For instance, although it passed some measures to increase the minimum wage, the PSOE-UP government failed to undertake any far-reaching action to reverse the secular decline in working-class purchasing power. Inflation peaked at 10% last year, while average wage growth stood at only 2%. Yolanda Díaz’s labour reforms may have expanded waged employment, but they left many injurious policies untouched – including the laws that make it easy for bosses to dismiss workers. EU ‘stimulus’ funds merely fattened the accounts of large energy companies, while the millions gifted to banks following the 2008 financial crisis were never repaid to the public. In foreign policy, Unidas Podemos aligned itself fully with NATO’s imperial project, augmenting the military budget by 25% at its behest. It was complicit in the state’s racist border policies, with shocking instances of fatal violence against African migrants on the Moroccan frontier. It could perhaps boast of streamlining the legal recognition of trans people and improving paternity leave – but such measures hardly validated its self-description as ‘the most progressive government in history’.

If this was the balance sheet of the last legislature, nobody expects its successor to be any better. In the progressive camp, debate is now focussed on how this precarious coalition might reproduce itself in power. This will involve some kind of political rebalancing among the different territories of the Spanish state, within the constitutional framework and without any federalist fervour. It will also mean maintaining social stability and avoiding labour unrest at all costs. Towards this end, the major trade unions, the CCOO and UGT, will assist the government in suppressing militancy and engaging in civil dialogue with employers’ organizations. With public expectations low, Sumar hopes that this will be enough to consolidate its support and see off challenges from the right. One factor that might threaten its agenda, however, is the EU’s return to fiscal discipline. Mechanisms to contain the previous social crisis through public spending – creating new civil service jobs, distributing meagre aid to the poorest sectors, managing the decline of public services – may no longer be possible in 2023, given the iron laws of the Commission.

This impasse – a PSOE-led government precariously in power, yet with no real programme for government – marks the termination of the previous Spanish political cycle, characterized by 15M, the Catalán independence process, the rise and fall of social movements and the eventual formation of the progressive coalition. Most of the forces that claimed to be anti-systemic during this period have now been reabsorbed into the dominant power structure. This reflects a deeper dialectic between the political sphere and civil society. It is at the level of politics that social mobilizations assume their ultimate form. The dynamics of the former determine the fortunes of the latter. In Spain, 15M found its final articulation in Podemos.

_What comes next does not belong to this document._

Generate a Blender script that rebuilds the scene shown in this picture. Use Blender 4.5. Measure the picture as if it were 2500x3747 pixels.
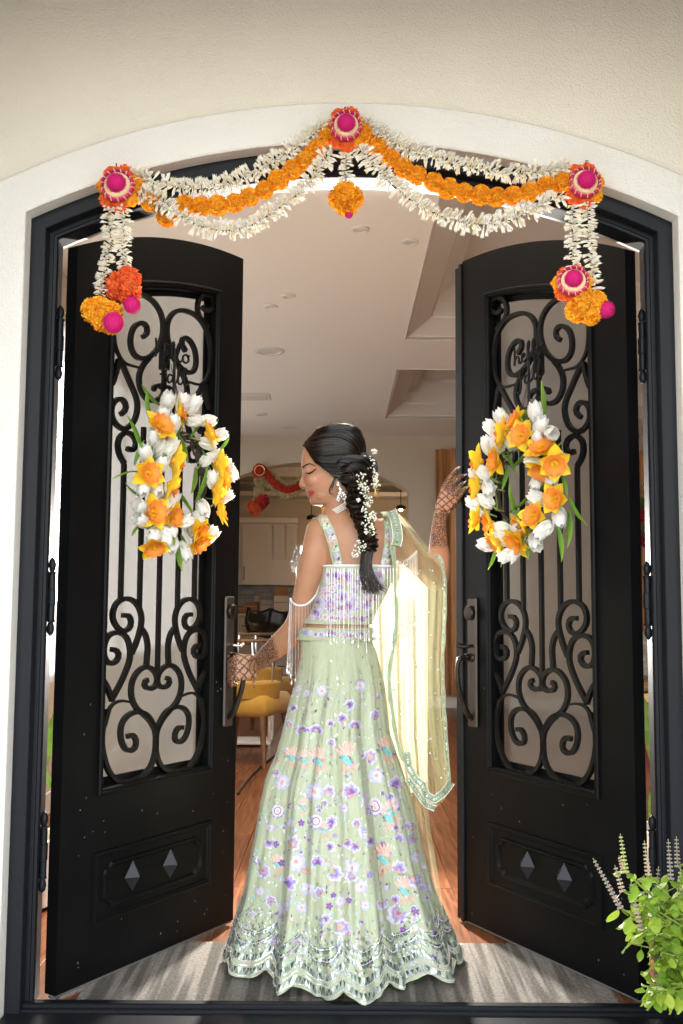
import bpy, bmesh, math, random
import numpy as np
from mathutils import Vector, Matrix, noise as mnoise
random.seed(7)
S = bpy.context.scene
for o in list(bpy.data.objects): bpy.data.objects.remove(o)
COL = S.collection
PI = math.pi
R = math.radians

# ---------------------------------------------------------------- camera, world, sun, exposure
CAM = dict(f=3634.33, p=.0886, y=-.0006, r=.0064, loc=(-.0232, -2.8968, 1.1557))
PW, PH = 2500., 3747.
cx0, cy0 = 1250., 1873.5
_cp, _sp, _cy, _sy = math.cos(CAM['p']), math.sin(CAM['p']), math.cos(CAM['y']), math.sin(CAM['y'])
CF = Vector((_sy*_cp, _cy*_cp, _sp))
_r0 = Vector((_cy, -_sy, 0)); _u0 = _r0.cross(CF)
CR = math.cos(CAM['r'])*_r0 + math.sin(CAM['r'])*_u0
CU = -math.sin(CAM['r'])*_r0 + math.cos(CAM['r'])*_u0
CL = Vector(CAM['loc'])
cd = bpy.data.cameras.new('camera'); cam = bpy.data.objects.new('camera', cd); COL.objects.link(cam)
M4 = Matrix.Identity(4)
for i in range(3):
    M4[i][0], M4[i][1], M4[i][2], M4[i][3] = CR[i], CU[i], -CF[i], CL[i]
cam.matrix_world = M4
cd.sensor_fit = 'VERTICAL'; cd.sensor_height = 36; cd.lens = CAM['f']/PH*36
cd.clip_start = .05; cd.clip_end = 4000
S.camera = cam

SUN_EL, SUN_AZ = R(5.2), R(-1.4)          # azimuth measured from +Y towards +X
w = bpy.data.worlds.new('World'); S.world = w; w.use_nodes = True
nt = w.node_tree; nt.nodes.clear()
sky = nt.nodes.new('ShaderNodeTexSky'); sky.sky_type = 'NISHITA'; sky.sun_disc = False
sky.sun_elevation = SUN_EL; sky.sun_rotation = SUN_AZ; sky.air_density = 1.0; sky.dust_density = 1.0; sky.ozone_density = 1.0
hs = nt.nodes.new('ShaderNodeHueSaturation'); hs.inputs['Saturation'].default_value = .30
bg = nt.nodes.new('ShaderNodeBackground'); bg.inputs['Strength'].default_value = .15
wo = nt.nodes.new('ShaderNodeOutputWorld')
tn = nt.nodes.new('ShaderNodeMix'); tn.data_type = 'RGBA'; tn.blend_type = 'MULTIPLY'; tn.inputs[0].default_value = 1; tn.inputs[7].default_value = (1.0, .995, 1.03, 1)
nt.links.new(sky.outputs[0], hs.inputs['Color']); nt.links.new(hs.outputs[0], tn.inputs[6]); nt.links.new(tn.outputs[2], bg.inputs[0]); nt.links.new(bg.outputs[0], wo.inputs[0])
sl = bpy.data.lights.new('sun', 'SUN'); sl.energy = 2.0; sl.angle = R(.5); sl.color = (1, .9, .76)
so = bpy.data.objects.new('sun', sl); COL.objects.link(so)
sdir = Vector((math.sin(SUN_AZ)*math.cos(SUN_EL), math.cos(SUN_AZ)*math.cos(SUN_EL), math.sin(SUN_EL)))
so.rotation_euler = sdir.to_track_quat('Z', 'Y').to_euler(); so.location = (0, 30, 8)
S.view_settings.view_transform = 'Standard'; S.view_settings.look = 'None'
S.view_settings.gamma = 1; S.view_settings.use_curve_mapping = False
S.view_settings.exposure = 3.75
S.cycles.max_bounces = 10; S.cycles.diffuse_bounces = 5; S.cycles.glossy_bounces = 4
S.cycles.transparent_max_bounces = 24; S.cycles.transmission_bounces = 6
S.cycles.sample_clamp_indirect = 6; S.cycles.use_denoising = True
S.cycles.caustics_reflective = False; S.cycles.caustics_refractive = False

# ---------------------------------------------------------------- photo pixel -> point in the place
def ray(px, py):
    px, py = float(px), float(py); return CF + (px-cx0)/CAM['f']*CR - (py-cy0)/CAM['f']*CU
def W(px, py, Y):
    d = ray(px, py); return CL + d*((float(Y)-CL.y)/d.y)
def WZ(px, py, Z):
    d = ray(px, py); return CL + d*((Z-CL.z)/d.z)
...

The party’s rightward shift was then translated into widespread social passivity – marked by the integration of key activist layers into an ‘expanded state’. Thereafter, the public was further pacified and Spanish social contradictions were managed through the implementation of modest military-Keynesian policies.

Even so, the country remains riven with precarity and hardship, which poses a perennial threat to its political system. There is a growing proletarianized layer, comprising both migrant and native workers, excluded from official society and lacking electoral representation. Deindustrialisation and peripheralization has devastated swathes of Andalusia, Extremadura and the forgotten Spanish mezzogiorno. At the same time, sections of the working and lower-middle classes that once enjoyed relative stability are tending towards immiseration. A university degree no longer guarantees a stable job, nor does a job assure a decent salary. Rising inflation has created a gulf between a shrinking fraction of the middle classes capable of maintaining their living standards and ordinary workers – many of them in the manufacturing, logistics and service sectors – who are merging with the impoverished mass. This group is organizationally atomized. There is some trade union capacity in industry, but it remains negligible in services.

Spain’s peculiar class configuration is bound up with three major unresolved crises that will continue to shape its political landscape over the coming years. One is purely a domestic phenomenon, while the others are outgrowths of global capitalism. The first is independentism – most acute in Catalonia, Euskal Herria and Galicia. This forces the country’s progressive camp to make alliances with nationalist forces which it will struggle to hold together in the long term. It also serves to isolate the right, whose fanatical unionism allows it to collect votes in Spain while losing them in the stateless nations. Nationalist parties, meanwhile, have failed to move past the defeat of the Catalán process. Caught in a strategic crisis, they have sought their own transformist path via reintegration into the Spanish constitutional framework.

The second major crisis concerns Spain’s role in the world economy. As a minor post-imperial nation, its international position is that of foot-soldier to the US and the EU. Its link with these prosperous powers makes it ideologically invested in the fantasy of neoliberalism: the limitless possibilities opened up by free markets and unfettered enterprise. But, in reality, its relatively backward form of capitalism makes it dependent on the oscillations of European monetary policy. This is particularly damaging in the current global conjuncture, where the American Leviathan is stimulating ‘green growth’ while its European partners are forced to bear the brunt of the Ukraine war. The EU’s relegation to the role of second-tier power will have damaging effects on its weaker member states: deflationary contraction, further cuts to public spending, and attempts to shift the burden of a future recession onto the working class. These factors will further constrain the programme of any Spanish government.

Finally, the structure of the Spanish economy impedes its adoption of increasingly necessary environmental measures. It remains reliant on tourism, devoid of energy autonomy, and beholden to a parasitic business class that benefits from generous state subsidies. There is an urgent need to transform the country’s productive base to cope with the impact of climate change – already manifest in deadly heatwaves and droughts over the past season. Yet none of the mainstream parties is willing to contemplate this shift. Without it, the country’s crisis tendencies will only deepen.

In the near future, we will see whether Sánchez can assemble a parliamentary majority or whether he will have to call new elections. Alongside the process of transformismo, the influence of the radical left continues to wane, as demonstrated by the poor showing of the CUP in Catalonia and of Adelante Andalucía. To reverse this trend, socialists must refuse to be tied down by electoral cycles and abjure any association with state progressivism. Their first priority should be to develop a programme for this new conjuncture and radicalize what remains of the social and trade union movements. Given the limitations of the ruling parties, new outbursts of resistance are likely to occur over the coming years. But they will be futile in the absence of a new left project, actively supported by significant sectors of the working class and independent of the governing bloc. Only such a movement could reopen the political possibilities that parliamentarism has foreclosed.